7. Yuki/Courage: Keberanian

Keberanian diletakkan pada urutan terakhir dari ke 7 pilar Budo, karena keberanian hanya dapat diperoleh setelah seseorang mampu memahami dan menjalani ke 6 pilar sebelumnya. Keberanian dalam diri seorang ksatria merupakan pancaran dan sifat-sifat serta akhlak yang mulia. Keberanian yang dilandasi pemahaman terhadap nilai-nilai kebenaran sejati dan kehormatan diri bukan keberanian yang didasari pada kemarahan dan keinginannya untuk mengalahkan orang lain.

Mengingat kematian juga merupakan hal yang sangat esensial untuk membentuk sifat-sifat Budo karena seseorang yang senantiasa mengingat kematian akan selalu menjaga perbuatan dan sikapnya agar tetap berada dalam koridor kebenaran. Seorang samurai harus selalu mengingat kematian setiap saat, baik pada saat pertempuran yang dapat mengakibatkan kematian bagi dirinya maupun lawannya, atau dalam menjalani hidup sehari-hari. Keberanian menghadapi maut merupakan hal yang mutlak harus dimiliki seorang Budoka dalam menghadapi situasi perkelahian yang sebenarnya karena dalam pertarungan sesungguhnya tidak ada menang kalah melainkan hidup atau mati. Oleh sebab itu seorang Budoka harus memastikan dirinya selalu berpegang teguh pada nilai kebenaran, karena pertempuran yang pertama dapat menjadi pertempuran terakhir baginya. Sekali ia mengambil keputusan untuk bertempur maka ia tidak akan mundur atau lari. Dia juga tidak akan pernah menyesal dengan keputusan yang diambil, sekalipun ia harus kehilangan nyawa. Karena ia tahu bahwa ia berada dalam kebenaran.

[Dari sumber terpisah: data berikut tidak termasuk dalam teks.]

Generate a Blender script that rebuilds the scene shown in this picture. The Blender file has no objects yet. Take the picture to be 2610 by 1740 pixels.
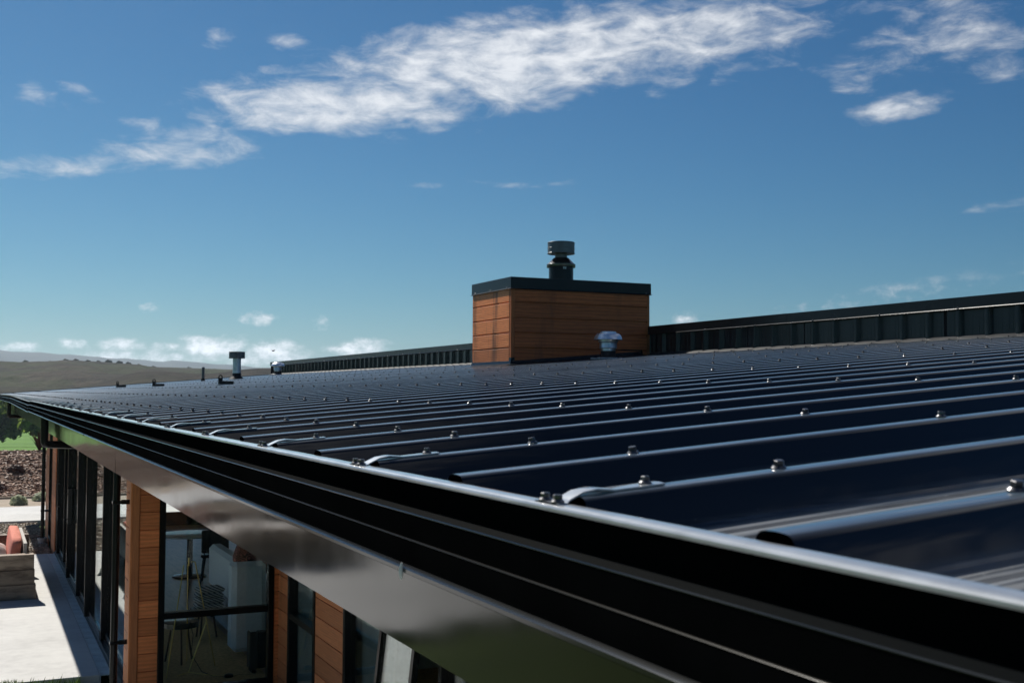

Miyamoto Musashi menjelaskan dalam buku “Go Rin No Sho” ( the book of five rings) bahwa apabila seorang samurai telah mencabut pedang dan berkata “saya akan bertahan hidup disini!” maka orang itu akan mati lebih cepat dari yang dia kira. Dan jika seorang samurai mencabut pedangnya dan berkata “ saya akan mati disini, saya akan mati dengan kehormatan” maka orang seperti ini akan hidup lebih lama dari yang dia harapkan.